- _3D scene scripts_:
|---|
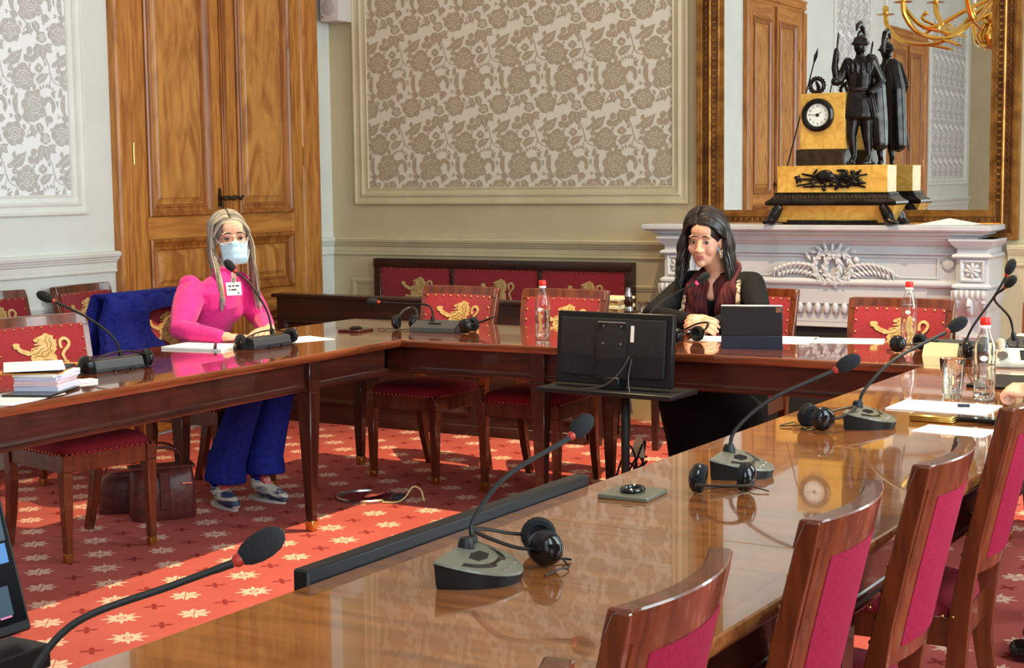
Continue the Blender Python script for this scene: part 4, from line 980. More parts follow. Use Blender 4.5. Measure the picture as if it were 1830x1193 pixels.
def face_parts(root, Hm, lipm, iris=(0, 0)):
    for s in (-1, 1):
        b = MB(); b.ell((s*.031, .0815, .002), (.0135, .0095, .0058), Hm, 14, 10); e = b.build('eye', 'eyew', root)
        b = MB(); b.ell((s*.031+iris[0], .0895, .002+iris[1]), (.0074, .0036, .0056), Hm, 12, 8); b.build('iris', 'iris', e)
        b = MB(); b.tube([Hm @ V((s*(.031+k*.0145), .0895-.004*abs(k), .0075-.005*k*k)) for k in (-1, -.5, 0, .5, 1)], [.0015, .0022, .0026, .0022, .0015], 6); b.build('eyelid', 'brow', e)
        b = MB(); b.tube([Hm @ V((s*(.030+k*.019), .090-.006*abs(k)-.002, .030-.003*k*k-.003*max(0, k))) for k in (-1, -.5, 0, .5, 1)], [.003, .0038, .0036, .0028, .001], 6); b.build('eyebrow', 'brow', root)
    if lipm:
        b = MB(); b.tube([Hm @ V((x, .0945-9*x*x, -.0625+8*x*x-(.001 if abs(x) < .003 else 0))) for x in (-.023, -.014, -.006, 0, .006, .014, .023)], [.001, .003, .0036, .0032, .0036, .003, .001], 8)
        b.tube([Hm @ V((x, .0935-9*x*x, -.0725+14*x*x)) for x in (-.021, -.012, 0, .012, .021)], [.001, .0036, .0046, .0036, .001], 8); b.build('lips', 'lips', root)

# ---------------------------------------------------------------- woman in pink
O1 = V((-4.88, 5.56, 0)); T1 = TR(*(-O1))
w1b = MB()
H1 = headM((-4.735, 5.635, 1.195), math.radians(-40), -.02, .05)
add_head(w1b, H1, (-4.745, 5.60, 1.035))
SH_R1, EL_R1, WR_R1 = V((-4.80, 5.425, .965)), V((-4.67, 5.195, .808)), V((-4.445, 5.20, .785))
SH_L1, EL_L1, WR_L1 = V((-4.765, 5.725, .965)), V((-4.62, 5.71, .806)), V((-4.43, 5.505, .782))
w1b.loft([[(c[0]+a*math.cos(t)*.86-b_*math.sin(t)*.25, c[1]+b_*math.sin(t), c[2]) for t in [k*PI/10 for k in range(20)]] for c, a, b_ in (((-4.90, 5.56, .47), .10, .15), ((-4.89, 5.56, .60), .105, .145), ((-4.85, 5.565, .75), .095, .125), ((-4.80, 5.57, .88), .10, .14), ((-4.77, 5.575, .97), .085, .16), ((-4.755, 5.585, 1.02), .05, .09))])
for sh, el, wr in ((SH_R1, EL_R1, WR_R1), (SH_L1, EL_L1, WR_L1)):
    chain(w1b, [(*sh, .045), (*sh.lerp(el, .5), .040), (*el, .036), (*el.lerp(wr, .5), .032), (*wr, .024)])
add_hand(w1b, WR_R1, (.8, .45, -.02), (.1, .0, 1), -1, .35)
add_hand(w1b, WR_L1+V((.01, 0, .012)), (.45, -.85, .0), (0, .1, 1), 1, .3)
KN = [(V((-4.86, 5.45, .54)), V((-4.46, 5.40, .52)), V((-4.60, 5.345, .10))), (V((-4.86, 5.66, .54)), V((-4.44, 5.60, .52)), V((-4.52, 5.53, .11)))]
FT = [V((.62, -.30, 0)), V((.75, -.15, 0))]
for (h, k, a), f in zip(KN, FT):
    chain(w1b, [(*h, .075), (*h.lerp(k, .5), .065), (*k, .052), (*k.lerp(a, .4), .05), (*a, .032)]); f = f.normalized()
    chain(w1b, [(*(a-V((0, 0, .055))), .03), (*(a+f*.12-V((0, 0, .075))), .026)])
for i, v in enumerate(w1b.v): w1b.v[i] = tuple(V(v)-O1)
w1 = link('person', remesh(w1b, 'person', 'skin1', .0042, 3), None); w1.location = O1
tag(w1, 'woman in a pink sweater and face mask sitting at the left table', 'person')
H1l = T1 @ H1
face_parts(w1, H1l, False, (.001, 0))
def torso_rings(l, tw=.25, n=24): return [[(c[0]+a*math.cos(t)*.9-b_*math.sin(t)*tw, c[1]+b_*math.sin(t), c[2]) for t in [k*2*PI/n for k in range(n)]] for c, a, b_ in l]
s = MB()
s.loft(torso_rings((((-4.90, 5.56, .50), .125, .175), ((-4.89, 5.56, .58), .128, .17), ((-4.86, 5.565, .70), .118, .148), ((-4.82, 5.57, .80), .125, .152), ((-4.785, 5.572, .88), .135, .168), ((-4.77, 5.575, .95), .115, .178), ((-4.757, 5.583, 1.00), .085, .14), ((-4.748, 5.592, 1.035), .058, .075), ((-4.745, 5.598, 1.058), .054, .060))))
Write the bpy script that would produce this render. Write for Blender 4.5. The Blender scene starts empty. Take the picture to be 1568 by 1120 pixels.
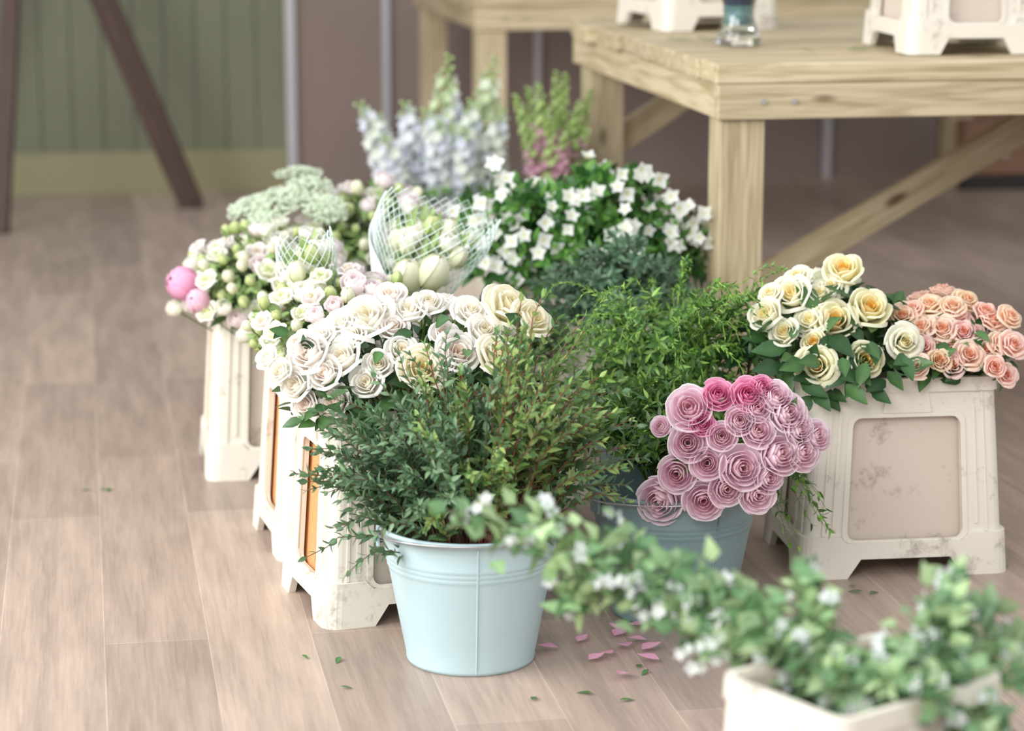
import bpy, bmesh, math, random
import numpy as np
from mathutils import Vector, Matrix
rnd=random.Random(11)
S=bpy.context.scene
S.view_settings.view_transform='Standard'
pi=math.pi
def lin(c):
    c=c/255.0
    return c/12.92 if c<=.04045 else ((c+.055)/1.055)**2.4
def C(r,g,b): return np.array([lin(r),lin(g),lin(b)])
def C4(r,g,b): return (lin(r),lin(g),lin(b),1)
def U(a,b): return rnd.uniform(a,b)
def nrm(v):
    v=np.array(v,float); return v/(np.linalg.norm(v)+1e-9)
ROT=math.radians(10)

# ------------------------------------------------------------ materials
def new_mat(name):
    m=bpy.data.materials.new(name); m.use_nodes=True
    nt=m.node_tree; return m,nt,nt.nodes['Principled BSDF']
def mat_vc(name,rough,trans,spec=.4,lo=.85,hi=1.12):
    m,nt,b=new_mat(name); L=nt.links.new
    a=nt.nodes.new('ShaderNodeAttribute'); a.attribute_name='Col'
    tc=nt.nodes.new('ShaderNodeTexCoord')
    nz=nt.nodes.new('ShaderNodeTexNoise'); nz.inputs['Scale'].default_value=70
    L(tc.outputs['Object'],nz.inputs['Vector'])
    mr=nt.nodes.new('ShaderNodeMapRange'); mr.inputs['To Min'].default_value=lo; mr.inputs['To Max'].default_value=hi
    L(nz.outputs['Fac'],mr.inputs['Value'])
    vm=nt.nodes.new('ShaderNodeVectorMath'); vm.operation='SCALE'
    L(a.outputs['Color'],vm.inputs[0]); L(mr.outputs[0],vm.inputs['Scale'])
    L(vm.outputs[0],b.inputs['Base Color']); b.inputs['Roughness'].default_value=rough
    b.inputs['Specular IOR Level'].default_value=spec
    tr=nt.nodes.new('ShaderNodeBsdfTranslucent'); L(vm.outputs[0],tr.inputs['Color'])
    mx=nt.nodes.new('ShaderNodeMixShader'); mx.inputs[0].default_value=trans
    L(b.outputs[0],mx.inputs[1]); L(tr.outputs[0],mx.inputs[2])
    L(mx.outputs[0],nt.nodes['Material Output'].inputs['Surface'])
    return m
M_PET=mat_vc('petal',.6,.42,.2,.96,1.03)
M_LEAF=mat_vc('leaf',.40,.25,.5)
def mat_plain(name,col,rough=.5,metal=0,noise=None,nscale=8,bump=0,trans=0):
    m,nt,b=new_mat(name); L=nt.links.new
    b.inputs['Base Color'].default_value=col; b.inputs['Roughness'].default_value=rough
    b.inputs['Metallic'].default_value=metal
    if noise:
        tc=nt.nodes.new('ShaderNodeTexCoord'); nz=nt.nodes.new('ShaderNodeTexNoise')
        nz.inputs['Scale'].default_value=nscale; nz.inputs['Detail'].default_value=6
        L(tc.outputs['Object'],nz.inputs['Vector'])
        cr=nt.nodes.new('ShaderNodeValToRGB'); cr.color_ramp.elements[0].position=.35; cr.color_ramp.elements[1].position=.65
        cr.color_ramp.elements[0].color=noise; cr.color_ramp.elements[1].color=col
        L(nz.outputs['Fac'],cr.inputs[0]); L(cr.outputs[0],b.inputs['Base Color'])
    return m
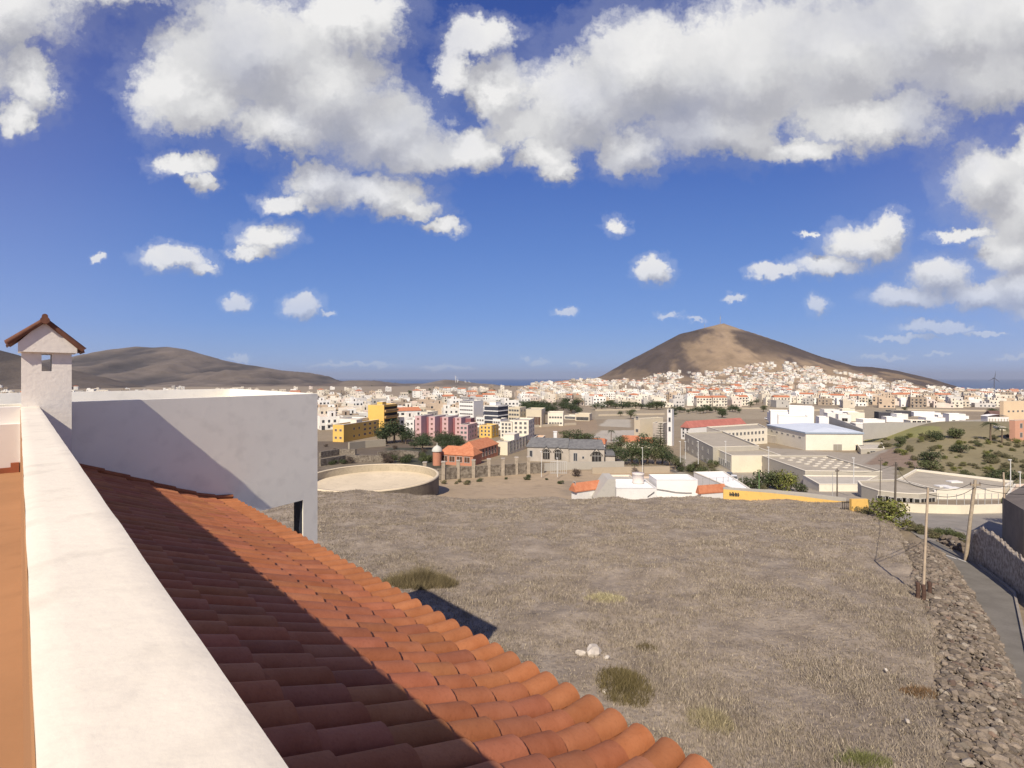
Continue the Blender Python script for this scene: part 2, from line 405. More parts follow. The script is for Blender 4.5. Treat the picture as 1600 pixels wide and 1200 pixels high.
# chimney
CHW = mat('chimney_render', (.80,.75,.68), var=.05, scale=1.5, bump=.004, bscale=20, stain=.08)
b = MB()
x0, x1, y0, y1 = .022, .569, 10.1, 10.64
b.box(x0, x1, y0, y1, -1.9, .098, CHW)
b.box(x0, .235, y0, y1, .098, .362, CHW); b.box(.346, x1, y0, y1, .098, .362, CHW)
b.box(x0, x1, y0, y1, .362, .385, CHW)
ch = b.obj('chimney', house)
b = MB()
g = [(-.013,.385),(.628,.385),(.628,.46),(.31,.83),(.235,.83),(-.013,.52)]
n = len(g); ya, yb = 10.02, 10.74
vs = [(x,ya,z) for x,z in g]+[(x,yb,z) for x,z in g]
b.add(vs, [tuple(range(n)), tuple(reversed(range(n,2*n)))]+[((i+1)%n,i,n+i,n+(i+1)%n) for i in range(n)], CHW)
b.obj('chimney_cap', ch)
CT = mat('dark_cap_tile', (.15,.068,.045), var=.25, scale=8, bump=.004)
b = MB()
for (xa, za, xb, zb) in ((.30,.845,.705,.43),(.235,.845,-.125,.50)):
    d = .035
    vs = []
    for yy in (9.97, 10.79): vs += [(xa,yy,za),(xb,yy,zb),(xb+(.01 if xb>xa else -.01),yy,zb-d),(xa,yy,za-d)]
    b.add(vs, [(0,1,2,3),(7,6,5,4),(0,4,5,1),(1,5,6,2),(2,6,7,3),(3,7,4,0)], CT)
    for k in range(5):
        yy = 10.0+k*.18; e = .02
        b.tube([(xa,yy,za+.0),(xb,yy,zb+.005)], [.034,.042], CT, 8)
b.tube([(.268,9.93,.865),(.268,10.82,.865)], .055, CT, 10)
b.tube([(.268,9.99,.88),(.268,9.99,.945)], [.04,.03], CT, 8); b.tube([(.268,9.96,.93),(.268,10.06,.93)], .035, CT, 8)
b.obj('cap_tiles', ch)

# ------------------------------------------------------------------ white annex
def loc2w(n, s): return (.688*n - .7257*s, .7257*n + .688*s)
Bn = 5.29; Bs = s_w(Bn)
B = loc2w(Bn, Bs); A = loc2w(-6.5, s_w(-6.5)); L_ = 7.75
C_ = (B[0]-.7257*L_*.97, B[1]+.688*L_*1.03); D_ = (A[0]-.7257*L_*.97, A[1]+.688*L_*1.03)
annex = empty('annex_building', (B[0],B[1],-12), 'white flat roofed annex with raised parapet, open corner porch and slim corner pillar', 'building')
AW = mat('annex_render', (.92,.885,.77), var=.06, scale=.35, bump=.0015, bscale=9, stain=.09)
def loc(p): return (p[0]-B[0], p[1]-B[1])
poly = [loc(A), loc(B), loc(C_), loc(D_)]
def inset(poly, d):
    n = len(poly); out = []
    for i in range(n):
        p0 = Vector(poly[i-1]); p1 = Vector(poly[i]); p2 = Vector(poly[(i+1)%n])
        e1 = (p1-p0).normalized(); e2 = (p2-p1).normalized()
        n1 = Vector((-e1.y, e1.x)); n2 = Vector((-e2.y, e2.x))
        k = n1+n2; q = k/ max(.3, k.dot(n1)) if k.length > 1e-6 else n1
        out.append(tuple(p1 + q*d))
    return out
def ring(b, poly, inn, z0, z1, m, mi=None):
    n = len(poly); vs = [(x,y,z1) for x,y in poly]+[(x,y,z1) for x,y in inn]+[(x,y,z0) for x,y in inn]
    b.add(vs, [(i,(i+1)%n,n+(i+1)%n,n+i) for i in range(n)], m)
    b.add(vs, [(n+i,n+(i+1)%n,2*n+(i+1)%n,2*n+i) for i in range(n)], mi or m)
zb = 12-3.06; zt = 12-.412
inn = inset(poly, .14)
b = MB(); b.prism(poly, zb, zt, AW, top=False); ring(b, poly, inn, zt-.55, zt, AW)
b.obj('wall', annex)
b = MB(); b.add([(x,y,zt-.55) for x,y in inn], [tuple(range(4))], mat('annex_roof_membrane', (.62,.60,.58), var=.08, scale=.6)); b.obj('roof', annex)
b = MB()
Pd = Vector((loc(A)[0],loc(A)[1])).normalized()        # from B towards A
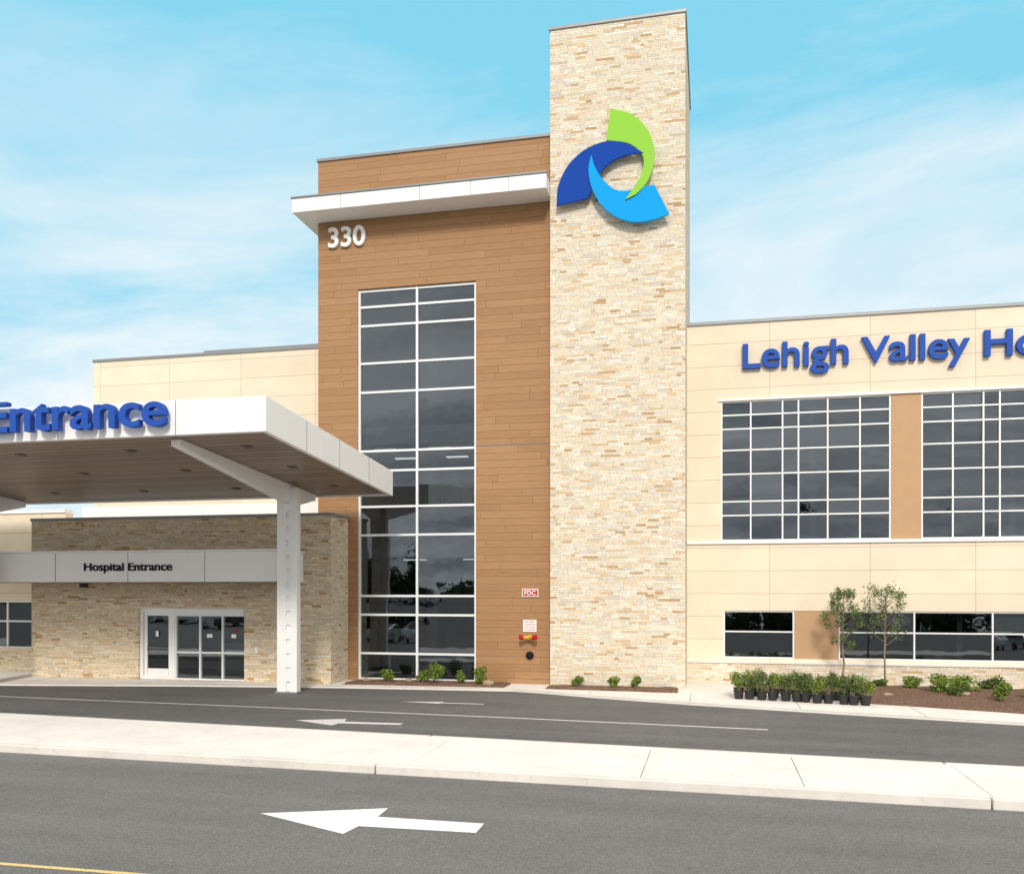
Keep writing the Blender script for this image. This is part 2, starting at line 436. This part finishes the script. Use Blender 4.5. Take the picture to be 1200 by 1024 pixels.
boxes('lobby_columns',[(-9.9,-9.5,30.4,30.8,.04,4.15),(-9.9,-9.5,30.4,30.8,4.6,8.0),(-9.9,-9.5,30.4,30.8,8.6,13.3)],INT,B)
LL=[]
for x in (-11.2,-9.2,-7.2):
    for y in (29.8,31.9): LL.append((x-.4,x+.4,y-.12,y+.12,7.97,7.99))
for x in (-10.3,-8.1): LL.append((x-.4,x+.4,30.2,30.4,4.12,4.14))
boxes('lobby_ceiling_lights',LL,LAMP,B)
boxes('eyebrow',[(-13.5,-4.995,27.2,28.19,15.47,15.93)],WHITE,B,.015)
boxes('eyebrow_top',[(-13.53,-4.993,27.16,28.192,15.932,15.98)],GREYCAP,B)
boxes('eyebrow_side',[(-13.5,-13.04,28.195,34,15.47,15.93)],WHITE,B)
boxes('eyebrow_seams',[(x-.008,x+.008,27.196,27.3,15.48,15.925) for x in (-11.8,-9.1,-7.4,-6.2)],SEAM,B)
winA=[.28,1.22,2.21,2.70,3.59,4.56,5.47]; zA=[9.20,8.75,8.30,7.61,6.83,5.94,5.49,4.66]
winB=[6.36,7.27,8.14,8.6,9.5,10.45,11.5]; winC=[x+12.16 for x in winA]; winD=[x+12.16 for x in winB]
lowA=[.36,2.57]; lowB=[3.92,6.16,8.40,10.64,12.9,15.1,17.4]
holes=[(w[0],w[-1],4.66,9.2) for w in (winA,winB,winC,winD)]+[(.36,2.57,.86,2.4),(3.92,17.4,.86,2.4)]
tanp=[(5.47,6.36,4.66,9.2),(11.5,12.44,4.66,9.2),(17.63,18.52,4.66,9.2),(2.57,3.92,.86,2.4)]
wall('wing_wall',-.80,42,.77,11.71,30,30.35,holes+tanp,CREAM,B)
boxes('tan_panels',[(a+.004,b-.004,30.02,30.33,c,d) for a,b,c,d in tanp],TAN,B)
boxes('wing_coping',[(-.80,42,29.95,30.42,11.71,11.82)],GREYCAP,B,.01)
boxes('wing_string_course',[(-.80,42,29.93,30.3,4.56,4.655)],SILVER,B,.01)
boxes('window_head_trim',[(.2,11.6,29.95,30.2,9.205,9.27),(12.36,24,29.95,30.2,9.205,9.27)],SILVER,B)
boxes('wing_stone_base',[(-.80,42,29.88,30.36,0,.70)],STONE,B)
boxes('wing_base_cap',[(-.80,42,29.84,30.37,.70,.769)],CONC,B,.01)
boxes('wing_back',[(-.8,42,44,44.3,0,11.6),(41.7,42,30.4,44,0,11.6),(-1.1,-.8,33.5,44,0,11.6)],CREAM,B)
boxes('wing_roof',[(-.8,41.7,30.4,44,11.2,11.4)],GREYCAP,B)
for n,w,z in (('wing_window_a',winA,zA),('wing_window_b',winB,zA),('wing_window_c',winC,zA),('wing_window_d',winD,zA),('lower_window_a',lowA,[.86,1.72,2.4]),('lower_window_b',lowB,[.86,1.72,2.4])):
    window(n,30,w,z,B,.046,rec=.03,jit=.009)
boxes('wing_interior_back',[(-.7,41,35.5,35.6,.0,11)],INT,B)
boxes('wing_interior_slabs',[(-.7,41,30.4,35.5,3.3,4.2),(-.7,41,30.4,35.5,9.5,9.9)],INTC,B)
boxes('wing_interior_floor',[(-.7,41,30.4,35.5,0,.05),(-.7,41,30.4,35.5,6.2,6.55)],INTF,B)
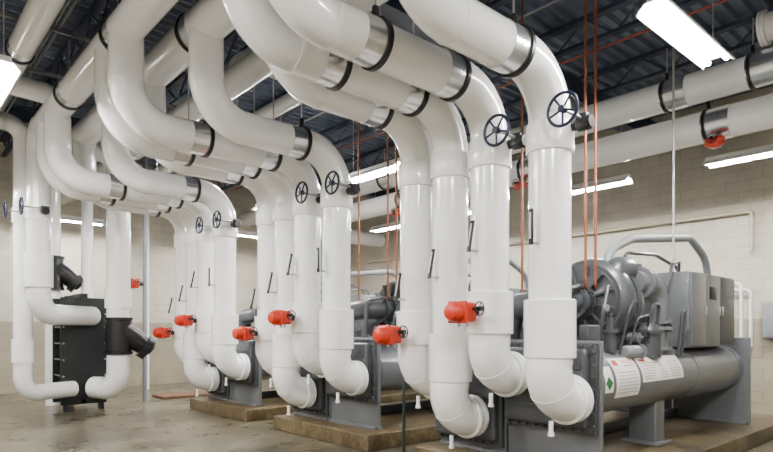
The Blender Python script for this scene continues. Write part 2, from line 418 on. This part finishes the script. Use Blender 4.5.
|---|
- _What to produce_:
Transcribe, word for word, every line from the line with "Continue the Blender Python script for this scene: part 2, from" to the line with "b.obj('cap_tiles', ch)", inclusive, and output nothing else.

- _Complete answer_:
Continue the Blender Python script for this scene: part 2, from line 405. More parts follow. The script is for Blender 4.5. Treat the picture as 1600 pixels wide and 1200 pixels high.
# chimney
CHW = mat('chimney_render', (.80,.75,.68), var=.05, scale=1.5, bump=.004, bscale=20, stain=.08)
b = MB()
x0, x1, y0, y1 = .022, .569, 10.1, 10.64
b.box(x0, x1, y0, y1, -1.9, .098, CHW)
b.box(x0, .235, y0, y1, .098, .362, CHW); b.box(.346, x1, y0, y1, .098, .362, CHW)
b.box(x0, x1, y0, y1, .362, .385, CHW)
ch = b.obj('chimney', house)
b = MB()
g = [(-.013,.385),(.628,.385),(.628,.46),(.31,.83),(.235,.83),(-.013,.52)]
n = len(g); ya, yb = 10.02, 10.74
vs = [(x,ya,z) for x,z in g]+[(x,yb,z) for x,z in g]
b.add(vs, [tuple(range(n)), tuple(reversed(range(n,2*n)))]+[((i+1)%n,i,n+i,n+(i+1)%n) for i in range(n)], CHW)
b.obj('chimney_cap', ch)
CT = mat('dark_cap_tile', (.15,.068,.045), var=.25, scale=8, bump=.004)
b = MB()
for (xa, za, xb, zb) in ((.30,.845,.705,.43),(.235,.845,-.125,.50)):
    d = .035
    vs = []
    for yy in (9.97, 10.79): vs += [(xa,yy,za),(xb,yy,zb),(xb+(.01 if xb>xa else -.01),yy,zb-d),(xa,yy,za-d)]
    b.add(vs, [(0,1,2,3),(7,6,5,4),(0,4,5,1),(1,5,6,2),(2,6,7,3),(3,7,4,0)], CT)
    for k in range(5):
        yy = 10.0+k*.18; e = .02
        b.tube([(xa,yy,za+.0),(xb,yy,zb+.005)], [.034,.042], CT, 8)
b.tube([(.268,9.93,.865),(.268,10.82,.865)], .055, CT, 10)
b.tube([(.268,9.99,.88),(.268,9.99,.945)], [.04,.03], CT, 8); b.tube([(.268,9.96,.93),(.268,10.06,.93)], .035, CT, 8)
b.obj('cap_tiles', ch)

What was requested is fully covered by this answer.